Over the years, I’ve upgraded laptops a few times, and music has been lost along the way. I’ve restored partial music collections from iPods. DRM-ed music confuses the hell out of me, and I’ve slowly grown to loathe everything that iTunes is about. It could have been so wonderful. But instead it contributed significantly to fragmenting my music collection. (Every time I’ve upgraded my laptop, I’ve struggled long and hard about how to move my music across.)

Now I’ve often thought about buying a NAS. But I don’t really have a N to speak of to which I can A the S. And they sound that bit too scary. So I haven’t.

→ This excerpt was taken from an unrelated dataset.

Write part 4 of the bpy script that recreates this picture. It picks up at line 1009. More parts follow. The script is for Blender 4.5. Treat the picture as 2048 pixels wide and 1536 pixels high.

But then along came Google Music.

Overnight on 22 November, and throughout most of 23 November, my old laptop’s internal fan was in overdrive as the laptop was resurrected to upload 4,705 songs from its music library into the Google Play Music cloud. It was working. And I felt huge relief and excitement. (There are about 400 tracks thereon that won’t upload, but I’m not quite sure why. It may be something to do with DRM. They’re probably those ones with the funny icon next to them in iTunes, an icon that I don’t comprehend and that has no hover text.)

And now it’s there, it’s lovely. I can play it direct from the Chrome browser. No need for installs. Just lovely. Some of the metadata has been maintained from iTunes, including number of plays. (Sadly, the five-star iTunes rating has been replaced with one with only three levels: thumbs up, nothing or thumbs down.)

And while all of the music can be streamed from the Android app on my phone (which over 3G might rack up some big bills), I can also highlight specific music that I want to store locally. And that music has been downloaded to the Nexus to use up some of my spare disk space until such time that available phone storage exceeds music collection.

The only thing I’d like now is the ability to stream to my Sonos player. I’m expecting that’s on its way.

In the meantime, I’m happy. Happy that I again have a definitive music collection, one that is not tied to a device for the first time since I collected CDs.


8 Responses to “Google Play Music: a review”

  1. Simon on December 11th, 2012 01:17

    Sounds awful. No streaming?

  2. Dan on December 11th, 2012 07:08

    Yes, streaming.

  3. Robin on December 11th, 2012 19:49

    Interesting. My predictable solution is spotify, or mog whenever it arrives. For the price of a cd a month, it’s all done. As I get older and lazier yet more curious, I like the themed radio function best.

    That’s not why I responded however. I’m interested in the idea that apple ruined your music collection. Arguably, you ruined your music collection, as anyone who has witnessed you singing along to steps can attest.

  4. Dan on December 11th, 2012 20:20


  5. Andy on February 18th, 2013 14:56


    Just stumbled on this whilst searching for info in how I might make our family’s music library easily available to everyone in the house. It would be nice to enable anyone to listen to anything in the same way anyone can pull a CD off the shelf and listen to it.

    Sonos looks like it might help a lot. I’ve already started ripping the CDs to FLAC in the hope of having a half decent player in the house before too long. The files are currently sitting on a USB hard drive attached the family PC. So far three of us have that library in our g-clouds. 2 accounts on the PC and another on a laptop with a mapped drive to the PC’s music library. I guess a NAS would be a better option but, like you, I’ve shied away from that so far.

    How pleased have you been with the Sonos gear? I’ve read in a few places that the hardware can be unreliable? What sort of guarantee do you get and have you had anything break down?

  6. Dan on February 18th, 2013 15:48

    Sonos is good. Very reliable from what I’ve seen. Not sure what guarantee I have if something goes wrong. Can’t wait for them to support Google Music though.

  7. Andy on February 18th, 2013 16:13

    Re. Sonos support for Google Music – won’t most people have their library stored more locally in the home and possible in a higher quality format?

  8. Dan on February 18th, 2013 16:59

    I don’t. My music is now all stored in the cloud on Google Music. I don’t want to bother having a NAS or a dumb server idling away while I’m at work on the off-chance that I want to play some music. Everything I do is from my laptop, but I’d like to be able to play my music from my phone (through my Sonos device(s)) whenever I choose, without turning on my laptop.

    As for quality, I’m not that bothered. I spent my 20s listening to people talking about musical perfection in terms of musical quality. I can’t be faffed with it. Streaming music is sufficiently good for me.

    You could argue that I should move to Spotify. But I still like the concept of “my” music.